Lorsqu’Amoako Boafo débute sa série de portraits intitulée “Black Diaspora” en 2018, il est loin d’imaginer l’engouement que va susciter son travail. Ses peintures, il les réalise à Vienne, où il vit et crée depuis quelques années, où, pendant longtemps, il a lutté pour se faire exposer. Les galeristes de la capitale autrichienne s’expliquent gauchement ; ils n’ont malheureusement pas de place pour l’art africain dans leur programme... d’autres lui conseillent plutôt de peindre des portraits d’hommes blancs s’il souhaite un jour vendre une toile. Mais, au lieu de décourager l’artiste, ces rejets vont le motiver et le pousser à produire. Pour se faire une place dans cette ville qui le rend invisible, Boafo décide d’utiliser de très grands formats, il veut prendre de l’espace, obliger les galeristes et spectateurs à regarder ces hommes et ces femmes à la peau noire dont il peint les portraits.
Avec ses tableaux, Boafo donne de la visibilité aux membres de sa communauté et de sa génération, aux amis ou connaissances qu’il a rencontré à Vienne, Berlin ou Ghana dont il est originaire. Empruntant les techniques et lignes sinueuses de l’autrichien Egon Schiele, isolant les silhouettes sur des fonds monochromatiques et colorés, jouant avec les contrastes et utilisant ses doigts pour travailler les nuances des peaux noires, Boafo révolutionne peu à peu la technique du portrait. Les détails superflus ou décoratifs sont supprimés, l’attention est entièrement focalisée sur le visage des sujets, leurs poses, leurs attitudes solennelles et sereines.

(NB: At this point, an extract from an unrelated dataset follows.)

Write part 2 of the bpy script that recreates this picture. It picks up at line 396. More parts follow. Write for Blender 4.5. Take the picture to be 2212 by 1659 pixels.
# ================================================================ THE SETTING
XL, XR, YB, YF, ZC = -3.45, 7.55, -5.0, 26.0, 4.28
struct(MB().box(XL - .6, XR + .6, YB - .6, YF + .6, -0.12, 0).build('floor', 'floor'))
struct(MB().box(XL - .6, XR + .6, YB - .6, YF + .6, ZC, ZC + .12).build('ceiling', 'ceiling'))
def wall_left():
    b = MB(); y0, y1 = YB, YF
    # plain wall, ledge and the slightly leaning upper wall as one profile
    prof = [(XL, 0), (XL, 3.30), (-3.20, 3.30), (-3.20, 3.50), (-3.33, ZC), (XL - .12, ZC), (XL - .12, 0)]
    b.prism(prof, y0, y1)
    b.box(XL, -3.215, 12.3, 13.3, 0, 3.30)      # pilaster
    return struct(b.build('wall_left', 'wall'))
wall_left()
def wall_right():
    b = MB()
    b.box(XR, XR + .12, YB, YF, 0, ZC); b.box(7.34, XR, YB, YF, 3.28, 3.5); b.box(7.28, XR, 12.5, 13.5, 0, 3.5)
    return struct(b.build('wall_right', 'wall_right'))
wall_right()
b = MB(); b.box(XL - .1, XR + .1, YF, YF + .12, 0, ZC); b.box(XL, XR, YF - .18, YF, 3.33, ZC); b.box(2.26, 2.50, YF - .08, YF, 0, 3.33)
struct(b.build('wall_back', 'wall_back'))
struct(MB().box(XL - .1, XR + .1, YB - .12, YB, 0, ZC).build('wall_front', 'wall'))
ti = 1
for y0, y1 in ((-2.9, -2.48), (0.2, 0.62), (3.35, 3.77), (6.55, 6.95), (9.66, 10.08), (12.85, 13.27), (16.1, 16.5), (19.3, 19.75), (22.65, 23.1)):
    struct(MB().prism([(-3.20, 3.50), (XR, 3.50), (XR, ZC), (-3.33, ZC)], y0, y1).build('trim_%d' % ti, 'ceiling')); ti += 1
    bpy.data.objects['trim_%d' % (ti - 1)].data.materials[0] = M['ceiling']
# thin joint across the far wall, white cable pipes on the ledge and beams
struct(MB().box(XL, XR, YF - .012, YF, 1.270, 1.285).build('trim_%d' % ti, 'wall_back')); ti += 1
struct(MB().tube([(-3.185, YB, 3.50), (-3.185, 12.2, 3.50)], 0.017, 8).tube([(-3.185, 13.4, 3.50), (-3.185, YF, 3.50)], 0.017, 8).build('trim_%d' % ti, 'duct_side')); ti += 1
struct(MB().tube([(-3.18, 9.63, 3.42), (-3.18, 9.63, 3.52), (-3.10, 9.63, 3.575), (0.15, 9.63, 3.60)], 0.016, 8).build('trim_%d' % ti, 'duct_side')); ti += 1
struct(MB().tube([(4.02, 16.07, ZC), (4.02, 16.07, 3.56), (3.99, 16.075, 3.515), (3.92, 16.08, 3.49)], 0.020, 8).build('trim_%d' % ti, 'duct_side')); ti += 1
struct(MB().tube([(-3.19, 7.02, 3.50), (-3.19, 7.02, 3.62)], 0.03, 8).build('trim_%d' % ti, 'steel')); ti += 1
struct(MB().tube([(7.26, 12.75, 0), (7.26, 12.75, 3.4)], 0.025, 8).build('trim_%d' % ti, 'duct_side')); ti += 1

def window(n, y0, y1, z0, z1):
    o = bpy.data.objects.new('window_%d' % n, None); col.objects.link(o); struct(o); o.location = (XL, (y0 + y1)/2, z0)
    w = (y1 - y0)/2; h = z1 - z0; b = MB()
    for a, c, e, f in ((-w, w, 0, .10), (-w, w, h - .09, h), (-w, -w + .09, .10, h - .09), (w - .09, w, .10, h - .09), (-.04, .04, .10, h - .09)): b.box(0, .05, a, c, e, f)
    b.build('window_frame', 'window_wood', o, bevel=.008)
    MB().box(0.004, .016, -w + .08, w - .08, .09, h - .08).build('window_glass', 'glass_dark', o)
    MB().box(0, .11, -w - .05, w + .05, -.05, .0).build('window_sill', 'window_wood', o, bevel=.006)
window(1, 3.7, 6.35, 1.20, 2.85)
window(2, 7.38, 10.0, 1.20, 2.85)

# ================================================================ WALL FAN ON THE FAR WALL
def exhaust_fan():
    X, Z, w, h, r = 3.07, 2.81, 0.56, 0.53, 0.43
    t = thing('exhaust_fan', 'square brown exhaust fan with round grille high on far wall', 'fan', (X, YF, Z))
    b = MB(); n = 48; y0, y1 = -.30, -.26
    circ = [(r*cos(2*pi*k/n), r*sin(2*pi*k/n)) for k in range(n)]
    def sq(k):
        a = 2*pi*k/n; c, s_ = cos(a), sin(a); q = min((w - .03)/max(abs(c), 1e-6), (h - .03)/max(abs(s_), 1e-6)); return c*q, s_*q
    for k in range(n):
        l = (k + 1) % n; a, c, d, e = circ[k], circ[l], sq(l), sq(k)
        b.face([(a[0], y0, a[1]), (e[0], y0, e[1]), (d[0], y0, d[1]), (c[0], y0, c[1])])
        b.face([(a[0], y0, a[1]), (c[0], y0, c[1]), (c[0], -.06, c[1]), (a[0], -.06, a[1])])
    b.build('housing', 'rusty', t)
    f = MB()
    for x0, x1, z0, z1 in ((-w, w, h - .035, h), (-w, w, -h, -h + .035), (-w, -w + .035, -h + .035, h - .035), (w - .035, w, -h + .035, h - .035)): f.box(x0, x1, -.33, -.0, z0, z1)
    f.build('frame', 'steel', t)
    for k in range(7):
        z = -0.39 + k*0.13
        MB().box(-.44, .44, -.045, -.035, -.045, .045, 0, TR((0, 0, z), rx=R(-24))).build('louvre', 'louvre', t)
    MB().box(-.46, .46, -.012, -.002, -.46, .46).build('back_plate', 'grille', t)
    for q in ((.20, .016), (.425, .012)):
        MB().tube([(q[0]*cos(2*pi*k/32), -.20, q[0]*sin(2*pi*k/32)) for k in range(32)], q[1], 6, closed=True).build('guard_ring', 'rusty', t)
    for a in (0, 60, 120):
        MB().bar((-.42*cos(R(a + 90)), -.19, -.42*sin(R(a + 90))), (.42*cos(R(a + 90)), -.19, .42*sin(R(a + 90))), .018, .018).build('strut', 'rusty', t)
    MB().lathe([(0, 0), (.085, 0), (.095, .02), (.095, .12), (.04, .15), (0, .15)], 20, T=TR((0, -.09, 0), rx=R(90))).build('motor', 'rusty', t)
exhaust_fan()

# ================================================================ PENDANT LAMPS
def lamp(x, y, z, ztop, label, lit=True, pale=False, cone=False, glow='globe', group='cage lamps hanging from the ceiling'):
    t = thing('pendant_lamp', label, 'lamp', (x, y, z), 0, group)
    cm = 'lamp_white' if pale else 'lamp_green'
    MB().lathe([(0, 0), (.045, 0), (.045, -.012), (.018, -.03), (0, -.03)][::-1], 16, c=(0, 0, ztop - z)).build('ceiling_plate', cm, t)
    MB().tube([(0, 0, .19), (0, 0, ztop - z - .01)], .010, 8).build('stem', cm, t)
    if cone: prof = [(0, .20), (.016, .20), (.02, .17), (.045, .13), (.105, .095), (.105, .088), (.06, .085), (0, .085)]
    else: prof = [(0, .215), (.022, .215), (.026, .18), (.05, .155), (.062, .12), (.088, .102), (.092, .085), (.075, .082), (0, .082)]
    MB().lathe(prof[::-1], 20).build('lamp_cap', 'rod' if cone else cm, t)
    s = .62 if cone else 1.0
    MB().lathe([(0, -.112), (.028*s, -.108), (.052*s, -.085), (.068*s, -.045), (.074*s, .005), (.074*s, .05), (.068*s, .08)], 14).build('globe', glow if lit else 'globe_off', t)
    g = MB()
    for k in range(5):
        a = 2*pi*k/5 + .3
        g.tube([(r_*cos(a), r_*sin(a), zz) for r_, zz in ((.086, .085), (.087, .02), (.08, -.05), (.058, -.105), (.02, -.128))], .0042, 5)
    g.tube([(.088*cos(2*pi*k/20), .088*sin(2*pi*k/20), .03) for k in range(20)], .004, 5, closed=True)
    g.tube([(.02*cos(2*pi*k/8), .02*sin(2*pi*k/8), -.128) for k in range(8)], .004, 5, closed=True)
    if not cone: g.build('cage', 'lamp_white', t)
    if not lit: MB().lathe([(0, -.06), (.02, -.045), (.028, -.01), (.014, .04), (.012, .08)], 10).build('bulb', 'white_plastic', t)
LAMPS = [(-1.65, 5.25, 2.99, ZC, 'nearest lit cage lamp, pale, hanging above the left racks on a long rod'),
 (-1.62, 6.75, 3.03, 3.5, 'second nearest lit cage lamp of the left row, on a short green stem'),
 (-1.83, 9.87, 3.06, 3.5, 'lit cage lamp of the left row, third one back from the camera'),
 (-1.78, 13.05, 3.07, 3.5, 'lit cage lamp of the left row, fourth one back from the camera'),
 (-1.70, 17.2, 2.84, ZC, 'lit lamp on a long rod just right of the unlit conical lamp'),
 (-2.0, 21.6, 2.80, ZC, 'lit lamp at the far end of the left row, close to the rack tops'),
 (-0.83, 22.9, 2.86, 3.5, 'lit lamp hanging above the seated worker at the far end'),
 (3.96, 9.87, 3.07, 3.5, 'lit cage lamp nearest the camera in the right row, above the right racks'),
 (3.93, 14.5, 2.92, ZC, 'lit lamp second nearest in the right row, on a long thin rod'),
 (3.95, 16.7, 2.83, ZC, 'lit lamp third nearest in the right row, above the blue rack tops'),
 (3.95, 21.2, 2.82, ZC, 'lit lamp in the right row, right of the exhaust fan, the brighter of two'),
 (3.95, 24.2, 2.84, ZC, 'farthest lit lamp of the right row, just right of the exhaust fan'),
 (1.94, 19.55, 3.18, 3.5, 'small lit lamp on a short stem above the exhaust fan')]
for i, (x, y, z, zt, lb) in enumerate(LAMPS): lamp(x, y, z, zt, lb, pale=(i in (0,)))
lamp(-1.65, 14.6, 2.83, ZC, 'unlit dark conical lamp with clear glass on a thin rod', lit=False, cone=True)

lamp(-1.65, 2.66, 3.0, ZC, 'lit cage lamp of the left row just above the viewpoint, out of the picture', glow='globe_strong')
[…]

Avec cette série hors format, le révélation de Boafo est fulgurante et retentissante. Toutes ses toiles se vendent lors de la Fiac 2019 puis, dans la foulée, il s'envole pour Miami où, reconnaissance ultime, il fait partie des artistes en résidence dans le musée privé de la famille Rubell, collectionneurs américains dénicheurs de talents. Son “solo show” à Art Basel, en plein mouvement Black Lives Matter, signe définitivement la consécration de l’artiste. Cassant les codes et du bout de ses doigts, Amoako Boafo, nouvelle comète du monde de l’art, est devenu le deuxième artiste Africain le plus coté au monde, tout en réalisant son rêve : redonner de la dignité à ses sujets.